YOUR OBJECTIVE:
Skip the pictures. Reproduce all other material exactly.

DATA SEGMENT:
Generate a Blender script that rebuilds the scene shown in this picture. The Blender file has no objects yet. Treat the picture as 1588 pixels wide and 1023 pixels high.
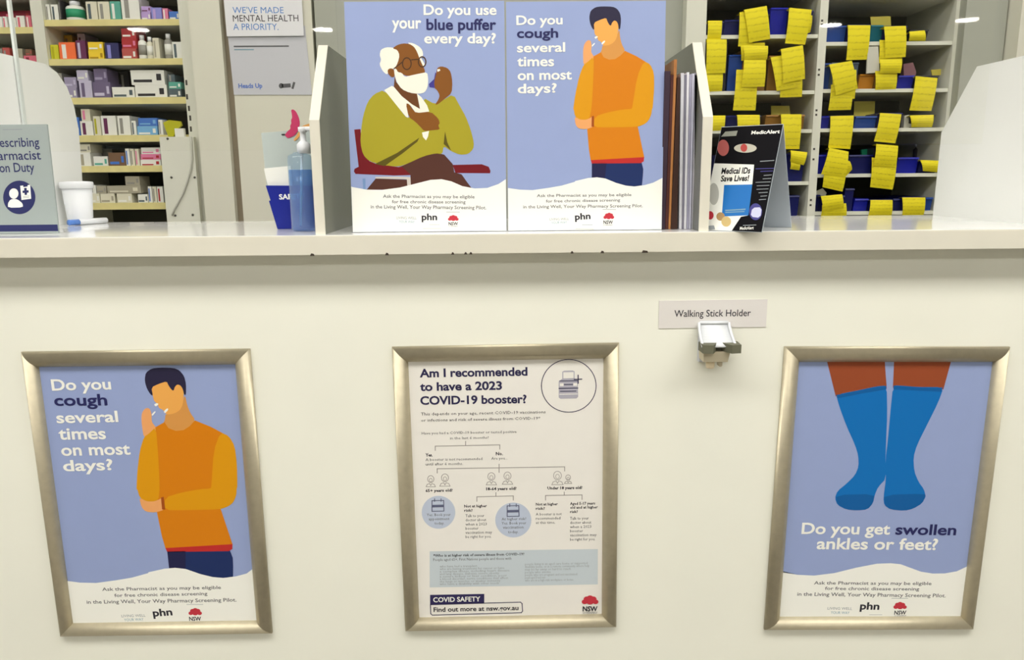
import bpy, math
from mathutils import Vector, Matrix

C = bpy.context.scene.collection
sc = bpy.context.scene

# ------------------------------------------------------------------ camera
F, CX, CY = 1207.0, 794.0, 511.5            # focal length and centre in pixels of the 1588 x 1023 frame
PITCH, YAW, ROLL = 0.196888, 0.006833, 0.008572
CAM = Vector((0, 0, 1.18))
cp, sp, cy_, sy_, cr, sr = (math.cos(PITCH), math.sin(PITCH), math.cos(YAW), math.sin(YAW), math.cos(ROLL), math.sin(ROLL))
RIGHT = Vector((cy_*cr - sy_*sp*sr, -sy_*cr - cy_*sp*sr, -cp*sr))
UP = Vector((cy_*sr + sy_*sp*cr, -sy_*sr + cy_*sp*cr, cp*cr))
FWD = Vector((sy_*cp, cy_*cp, -sp))
cd = bpy.data.cameras.new('camera'); cam = bpy.data.objects.new('camera', cd); C.objects.link(cam)
M4 = Matrix((RIGHT, UP, -FWD)).transposed().to_4x4(); M4.translation = CAM
cam.matrix_world = M4
cd.sensor_width = 36; cd.lens = 36*F/1588; cd.clip_start = 0.05
sc.camera = cam

# ------------------------------------------------------------------ world, exposure
w = bpy.data.worlds.new('world'); sc.world = w; w.use_nodes = True
w.node_tree.nodes['Background'].inputs[0].default_value = (1, .97, .9, 1)
w.node_tree.nodes['Background'].inputs[1].default_value = 0.15
vs = sc.view_settings
vs.view_transform = 'Standard'; vs.look = 'None'; vs.gamma = 1; vs.use_curve_mapping = False
vs.exposure = 0.0
STORE_LIGHT, DISP_LIGHT, SPOT_LIGHT = 10.6, 8.2, 65.0     # radiance of the ceiling panels and downlights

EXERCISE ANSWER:
Generate a Blender script that rebuilds the scene shown in this picture. The Blender file has no objects yet. Treat the picture as 1588 pixels wide and 1023 pixels high.
import bpy, math
from mathutils import Vector, Matrix

C = bpy.context.scene.collection
sc = bpy.context.scene

# ------------------------------------------------------------------ camera
F, CX, CY = 1207.0, 794.0, 511.5            # focal length and centre in pixels of the 1588 x 1023 frame
PITCH, YAW, ROLL = 0.196888, 0.006833, 0.008572
CAM = Vector((0, 0, 1.18))
cp, sp, cy_, sy_, cr, sr = (math.cos(PITCH), math.sin(PITCH), math.cos(YAW), math.sin(YAW), math.cos(ROLL), math.sin(ROLL))
RIGHT = Vector((cy_*cr - sy_*sp*sr, -sy_*cr - cy_*sp*sr, -cp*sr))
UP = Vector((cy_*sr + sy_*sp*cr, -sy_*sr + cy_*sp*cr, cp*cr))
FWD = Vector((sy_*cp, cy_*cp, -sp))
cd = bpy.data.cameras.new('camera'); cam = bpy.data.objects.new('camera', cd); C.objects.link(cam)
M4 = Matrix((RIGHT, UP, -FWD)).transposed().to_4x4(); M4.translation = CAM
cam.matrix_world = M4
cd.sensor_width = 36; cd.lens = 36*F/1588; cd.clip_start = 0.05
sc.camera = cam

# ------------------------------------------------------------------ world, exposure
w = bpy.data.worlds.new('world'); sc.world = w; w.use_nodes = True
w.node_tree.nodes['Background'].inputs[0].default_value = (1, .97, .9, 1)
w.node_tree.nodes['Background'].inputs[1].default_value = 0.15
vs = sc.view_settings
vs.view_transform = 'Standard'; vs.look = 'None'; vs.gamma = 1; vs.use_curve_mapping = False
vs.exposure = 0.0
STORE_LIGHT, DISP_LIGHT, SPOT_LIGHT = 10.6, 8.2, 65.0     # radiance of the ceiling panels and downlights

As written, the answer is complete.